## Aim
Nothing outside the range from the line with "What Blender Python" to the line with "C=scn.collection" belongs in the copy, and no pictures do either; repeat that range exactly.

## Records for processing
+--

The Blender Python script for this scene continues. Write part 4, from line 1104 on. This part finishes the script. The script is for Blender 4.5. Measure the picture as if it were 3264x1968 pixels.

+--

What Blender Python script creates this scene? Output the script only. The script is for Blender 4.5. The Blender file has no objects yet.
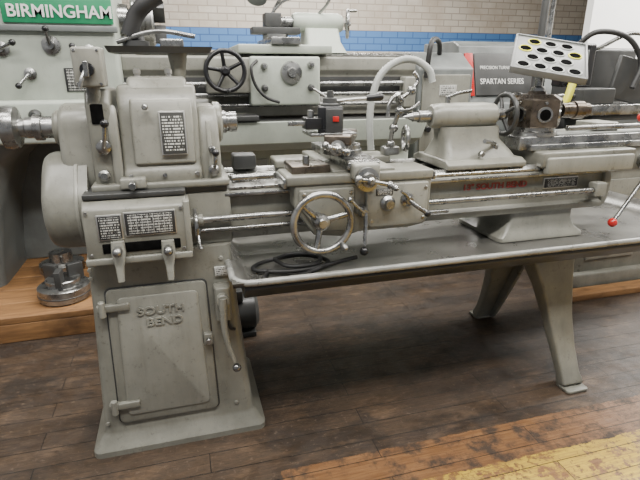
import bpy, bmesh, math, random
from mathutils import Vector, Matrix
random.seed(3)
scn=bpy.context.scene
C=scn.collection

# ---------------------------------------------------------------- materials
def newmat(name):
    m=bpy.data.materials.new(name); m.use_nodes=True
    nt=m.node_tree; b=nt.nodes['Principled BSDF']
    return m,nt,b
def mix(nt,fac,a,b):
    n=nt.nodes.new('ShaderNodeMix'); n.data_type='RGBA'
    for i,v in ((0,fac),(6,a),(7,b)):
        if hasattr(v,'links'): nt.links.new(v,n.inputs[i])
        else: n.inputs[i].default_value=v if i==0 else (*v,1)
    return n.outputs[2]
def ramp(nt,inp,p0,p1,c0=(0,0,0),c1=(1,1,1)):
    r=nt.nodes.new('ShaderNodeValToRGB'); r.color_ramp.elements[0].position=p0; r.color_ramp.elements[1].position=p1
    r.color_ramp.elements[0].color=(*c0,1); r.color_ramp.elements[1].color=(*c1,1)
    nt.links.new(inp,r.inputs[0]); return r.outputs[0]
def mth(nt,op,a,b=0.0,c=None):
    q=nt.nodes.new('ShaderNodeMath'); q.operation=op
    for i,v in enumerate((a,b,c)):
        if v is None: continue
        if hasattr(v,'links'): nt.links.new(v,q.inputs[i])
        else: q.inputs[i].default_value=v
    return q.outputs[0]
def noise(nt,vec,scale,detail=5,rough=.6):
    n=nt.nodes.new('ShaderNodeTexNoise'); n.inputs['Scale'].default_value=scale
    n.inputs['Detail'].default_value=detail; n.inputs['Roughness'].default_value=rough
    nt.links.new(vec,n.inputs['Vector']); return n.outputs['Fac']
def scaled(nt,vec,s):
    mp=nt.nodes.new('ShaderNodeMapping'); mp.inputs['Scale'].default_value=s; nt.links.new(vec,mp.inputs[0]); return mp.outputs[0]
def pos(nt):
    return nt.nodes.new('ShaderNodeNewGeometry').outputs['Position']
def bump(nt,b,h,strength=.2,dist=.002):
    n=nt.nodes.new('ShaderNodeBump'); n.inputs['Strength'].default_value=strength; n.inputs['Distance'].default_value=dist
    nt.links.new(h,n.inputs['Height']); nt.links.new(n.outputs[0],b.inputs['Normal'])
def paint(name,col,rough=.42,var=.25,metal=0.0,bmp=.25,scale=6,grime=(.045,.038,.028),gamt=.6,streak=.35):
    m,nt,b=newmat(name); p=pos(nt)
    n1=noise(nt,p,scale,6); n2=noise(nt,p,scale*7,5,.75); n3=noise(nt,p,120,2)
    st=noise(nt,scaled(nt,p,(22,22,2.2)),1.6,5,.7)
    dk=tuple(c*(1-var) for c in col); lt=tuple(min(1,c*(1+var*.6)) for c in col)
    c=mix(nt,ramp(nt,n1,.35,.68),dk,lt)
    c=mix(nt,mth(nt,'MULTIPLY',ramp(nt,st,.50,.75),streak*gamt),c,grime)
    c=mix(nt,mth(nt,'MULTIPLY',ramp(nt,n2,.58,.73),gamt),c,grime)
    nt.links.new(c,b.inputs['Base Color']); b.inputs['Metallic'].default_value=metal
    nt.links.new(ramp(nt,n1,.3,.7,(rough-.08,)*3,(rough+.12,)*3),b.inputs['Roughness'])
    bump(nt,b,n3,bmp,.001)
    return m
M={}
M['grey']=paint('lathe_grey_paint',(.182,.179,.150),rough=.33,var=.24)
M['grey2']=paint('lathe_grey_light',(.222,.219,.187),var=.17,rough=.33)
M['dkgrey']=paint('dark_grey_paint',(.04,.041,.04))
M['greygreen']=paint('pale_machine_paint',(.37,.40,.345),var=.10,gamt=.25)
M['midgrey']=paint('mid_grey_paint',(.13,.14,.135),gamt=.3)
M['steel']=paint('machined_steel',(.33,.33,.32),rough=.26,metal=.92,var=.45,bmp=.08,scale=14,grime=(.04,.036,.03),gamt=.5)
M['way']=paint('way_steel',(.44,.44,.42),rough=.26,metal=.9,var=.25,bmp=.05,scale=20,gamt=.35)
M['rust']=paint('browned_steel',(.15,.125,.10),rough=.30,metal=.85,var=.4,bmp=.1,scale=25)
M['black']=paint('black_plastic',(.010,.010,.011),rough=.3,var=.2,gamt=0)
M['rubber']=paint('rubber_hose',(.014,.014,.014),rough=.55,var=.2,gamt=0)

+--

## Answer to the exercise
What Blender Python script creates this scene? Output the script only. The script is for Blender 4.5. The Blender file has no objects yet.
import bpy, bmesh, math, random
from mathutils import Vector, Matrix
random.seed(3)
scn=bpy.context.scene
C=scn.collection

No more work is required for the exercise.